The following is from Problem 13 of Chapter 3 in Awodey's Category Theory.
Let $f,g:M\to N$ be fixed monoid homomorphisms. Define two equivalence relations on the monoid $N$ as follows:
(1) $n\sim n'$ $\iff$ for all monoids $X$ and homomorphisms $h:N\to X$, one has $h\circ f=h\circ g$ implies $h(n)=h(n')$,
(2) the intersection of all equivalence relations $\sim$ on $N$ satisfying $f(m)\sim g(m)$ for all $m\in M$ as well as $$n\sim n' \text{ and } m\sim m'\implies n\cdot m\sim n'\cdot m'.$$
Show that these equivalence relations on $N$ agree.
For clarity let's call the equivalence relation given in (1) $R$ and the one given in (2) $S$. It was pretty easy to show $S\subset R$ since $R$ equates elements $f(m)$ and $g(m)$ and $R$ is closed under multiplication in the sense given in (2). However, I have no idea how to show the reverse containment. Maybe I'm just being obtuse, but regardless help would be appreciated.
To show $R\subseteq S$:
Assume that $nRn'$, i.e., that $h(n)=h(n')$ for all monoid homomorphisms $h$ with domain $N$ and $h\circ f=h\circ g$.

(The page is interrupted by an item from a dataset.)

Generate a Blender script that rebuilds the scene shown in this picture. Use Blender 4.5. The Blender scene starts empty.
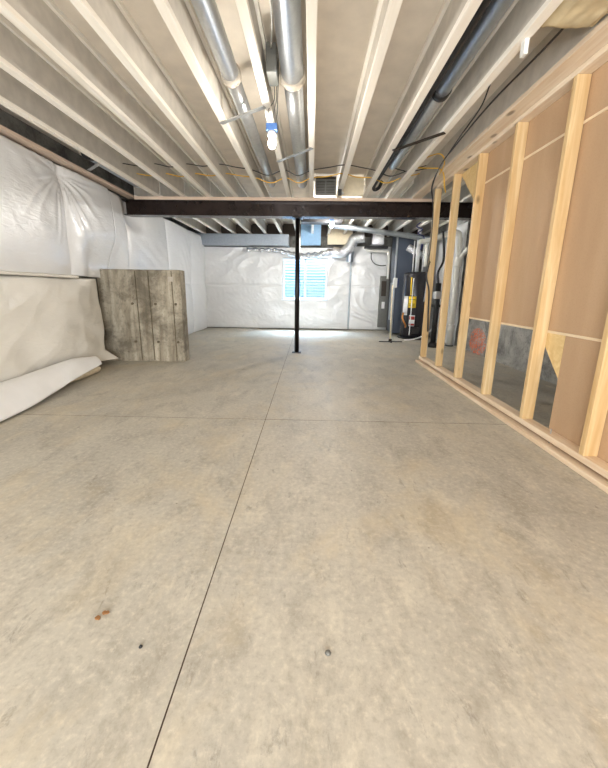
import bpy, bmesh, math, random
from mathutils import Vector, Matrix, noise
R = random.Random(7)
C = bpy.context.scene.collection
PI = math.pi

# ------------------------------------------------------------------ materials
def new_mat(name):
    m = bpy.data.materials.new(name); m.use_nodes = True
    nt = m.node_tree; b = nt.nodes['Principled BSDF']
    return m, nt, b
def N(nt, t, **kw):
    n = nt.nodes.new(t)
    for k, v in kw.items():
        if k in n.inputs.keys(): n.inputs[k].default_value = v
        else: setattr(n, k, v)
    return n
def coords(nt, scale=(1, 1, 1), rot=(0, 0, 0), loc=(0, 0, 0)):
    tc = N(nt, 'ShaderNodeTexCoord'); mp = N(nt, 'ShaderNodeMapping')
    mp.inputs['Scale'].default_value = scale; mp.inputs['Rotation'].default_value = rot; mp.inputs['Location'].default_value = loc
    nt.links.new(tc.outputs['Object'], mp.inputs['Vector']); return mp.outputs['Vector']
def noise_n(nt, vec, scale, detail=4, rough=.55, dist=0):
    n = N(nt, 'ShaderNodeTexNoise'); n.inputs['Scale'].default_value = scale; n.inputs['Detail'].default_value = detail
    n.inputs['Roughness'].default_value = rough; n.inputs['Distortion'].default_value = dist
    nt.links.new(vec, n.inputs['Vector']); return n.outputs['Fac']
def ramp(nt, fac, stops):
    r = N(nt, 'ShaderNodeValToRGB'); e = r.color_ramp.elements
    while len(e) < len(stops): e.new(.5)
    for el, (p, c) in zip(e, stops):
        el.position = p; el.color = (c[0], c[1], c[2], 1) if not isinstance(c, (int, float)) else (c, c, c, 1)
    nt.links.new(fac, r.inputs['Fac']); return r.outputs['Color']
def mix(nt, fac, a, b, mode='MIX'):
    m = N(nt, 'ShaderNodeMix'); m.data_type = 'RGBA'; m.blend_type = mode
    for sock, v in ((m.inputs[0], fac), (m.inputs[6], a), (m.inputs[7], b)):
        if hasattr(v, 'links') or isinstance(v, bpy.types.NodeSocket): nt.links.new(v, sock)
        elif isinstance(v, (int, float)): sock.default_value = v
        else: sock.default_value = (v[0], v[1], v[2], 1)
    return m.outputs[2]
def bump(nt, b, h, strength=.3, dist=.01):
    n = N(nt, 'ShaderNodeBump'); n.inputs['Strength'].default_value = strength; n.inputs['Distance'].default_value = dist
    nt.links.new(h, n.inputs['Height']); nt.links.new(n.outputs['Normal'], b.inputs['Normal']); return n

def lin(r, g, b):
    f = lambda c: (c/255/12.92) if c/255 <= .04045 else ((c/255+.055)/1.055)**2.4
    return (f(r), f(g), f(b))

def simple(name, c, rough=.6, metal=0., var=.12, scale=18, bs=.15):
    m, nt, b = new_mat(name)
    v = coords(nt); f = noise_n(nt, v, scale, 5)
    c0 = tuple(x*(1-var) for x in c); c1 = tuple(min(1, x*(1+var)) for x in c)
    nt.links.new(ramp(nt, f, [(.3, c0), (.7, c1)]), b.inputs['Base Color'])
    b.inputs['Roughness'].default_value = rough; b.inputs['Metallic'].default_value = metal
    if bs: bump(nt, b, f, bs, .004)
    return m

def wood(name, axis, light, dark, knots=True, rough=.6):
    m, nt, b = new_mat(name)
    oi = N(nt, 'ShaderNodeObjectInfo')
    sc = [14, 14, 14]; sc[axis] = .9
    tc = N(nt, 'ShaderNodeTexCoord'); mp = N(nt, 'ShaderNodeMapping'); mp.inputs['Scale'].default_value = sc
    add = N(nt, 'ShaderNodeVectorMath', operation='ADD')
    mul = N(nt, 'ShaderNodeVectorMath', operation='SCALE'); mul.inputs['Scale'].default_value = 17
    cmb = N(nt, 'ShaderNodeCombineXYZ')
    for i in range(3): nt.links.new(oi.outputs['Random'], cmb.inputs[i])
    nt.links.new(cmb.outputs[0], mul.inputs[0]); nt.links.new(tc.outputs['Object'], add.inputs[0]); nt.links.new(mul.outputs[0], add.inputs[1])
    nt.links.new(add.outputs[0], mp.inputs['Vector'])
    g = noise_n(nt, mp.outputs[0], 1.6, 8, .6, .6)
    col = ramp(nt, g, [(.32, dark), (.55, tuple((a+c)/2 for a, c in zip(light, dark))), (.68, light)])
    if knots:
        mk = N(nt, 'ShaderNodeMapping'); s2 = [6, 6, 6]; s2[axis] = 2.9; mk.inputs['Scale'].default_value = s2
        nt.links.new(add.outputs[0], mk.inputs['Vector'])
        vo = N(nt, 'ShaderNodeTexVoronoi'); vo.inputs['Scale'].default_value = 1.; nt.links.new(mk.outputs[0], vo.inputs['Vector'])
        k = ramp(nt, vo.outputs['Distance'], [(.08, .85), (.17, 0.)])
        col = mix(nt, k, col, tuple(x*.35 for x in dark))
    nt.links.new(col, b.inputs['Base Color']); b.inputs['Roughness'].default_value = rough
    bump(nt, b, g, .2, .002)
    return m

def concrete_floor():
    m, nt, b = new_mat('polished_slab_concrete')
    v = coords(nt); v2 = coords(nt, (1, .55, 1), (0, 0, .7))
    big = noise_n(nt, v, .9, 6, .6, .4); mid = noise_n(nt, v2, 5.5, 9, .68, .35); fine = noise_n(nt, v, 40, 6, .7)
    col = ramp(nt, big, [(.3, lin(172, 167, 156)), (.5, lin(187, 181, 168)), (.7, lin(202, 194, 178))])
    # trowel burn marks, darker grey, streaked
    streak = ramp(nt, mid, [(.30, .9), (.44, .3), (.53, 0.)])
    col = mix(nt, streak, col, lin(152, 145, 132))
    v3 = coords(nt, (1.6, .8, 1), (0, 0, -.6), (3, 5, 0)); m3 = noise_n(nt, v3, 3.1, 9, .72, .3)
    col = mix(nt, ramp(nt, m3, [(.54, 0.), (.68, .6)]), col, lin(212, 204, 186))
    m4 = noise_n(nt, coords(nt, (3, 1.2, 1), (0, 0, .5), (9, 1, 0)), 4.5, 9, .78, .3)
    col = mix(nt, ramp(nt, m4, [(.32, .65), (.42, 0.)]), col, lin(122, 115, 106))
    col = mix(nt, ramp(nt, fine, [(.36, .28), (.48, 0.)]), col, lin(136, 128, 114))
    col = mix(nt, ramp(nt, fine, [(.52, 0.), (.66, .4)]), col, lin(222, 214, 196))
    m5 = noise_n(nt, coords(nt, (1, .8, 1), (0, 0, .2), (4, 7, 0)), 14, 8, .75, .8)
    col = mix(nt, ramp(nt, m5, [(.30, .4), (.42, 0.)]), col, lin(142, 135, 122))
    m6 = noise_n(nt, coords(nt, (1, .7, 1), (0, 0, -.3), (14, 2, 0)), 1.7, 6, .7, .4)
    col = mix(nt, ramp(nt, m6, [(.5, 0.), (.66, .35)]), col, lin(206, 188, 152))
    m7 = noise_n(nt, coords(nt, (.8, 1.1, 1), (0, 0, .9), (1, 22, 0)), 7, 9, .8, 1.2)
    col = mix(nt, ramp(nt, m7, [(.62, 0.), (.70, .6)]), col, lin(220, 214, 200))
    # pinhead grit
    vo = N(nt, 'ShaderNodeTexVoronoi'); vo.inputs['Scale'].default_value = 5; nt.links.new(v, vo.inputs['Vector'])
    col = mix(nt, ramp(nt, vo.outputs['Distance'], [(.018, .7), (.03, 0.)]), col, lin(80, 70, 60))
    nt.links.new(col, b.inputs['Base Color'])
    nt.links.new(ramp(nt, mid, [(.3, .42), (.7, .62)]), b.inputs['Roughness'])
    bump(nt, b, fine, .1, .003)
    return m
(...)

We want to show that $n\sim n'$ for all equivalence relations $\sim$ on $N$ satisfying
$$\tag1\forall m\in M\colon\ f(m)\sim g(m)$$ $$\tag2\forall a,a',b,b'\in N\colon \ a\sim a'\land b\sim b'\to ab\sim a'b'.$$
So let $\sim$ be any equivalence relation on $N$ with properties $(1)$ and $(2)$. Write $[x]:=\{\,y\in N\mid y\sim x\,\}$ for the equivalence class of $x\in N$ and let $X=\{\,[x]\mid x\in N\,\}$. We can define a multiplication on $X$ per $[x]\cdot[y]:=[xy]$ (that this is well-defined follows from $(2)$). This turns $X$ into a monoid. Note that $h\colon N\to X$, $x\mapsto [x]$ is a monoid homomorphism. We have $h\circ f=h\circ g$ by $(1)$. We conclude that $h(n)=h(n')$, in other words $[n]=[n']$, or: $$\tag3n\sim n'.$$ So $(3)$ holds for every equivalence relation on $N$ with $(1)$ and $(2)$, it follows that $nSn'$.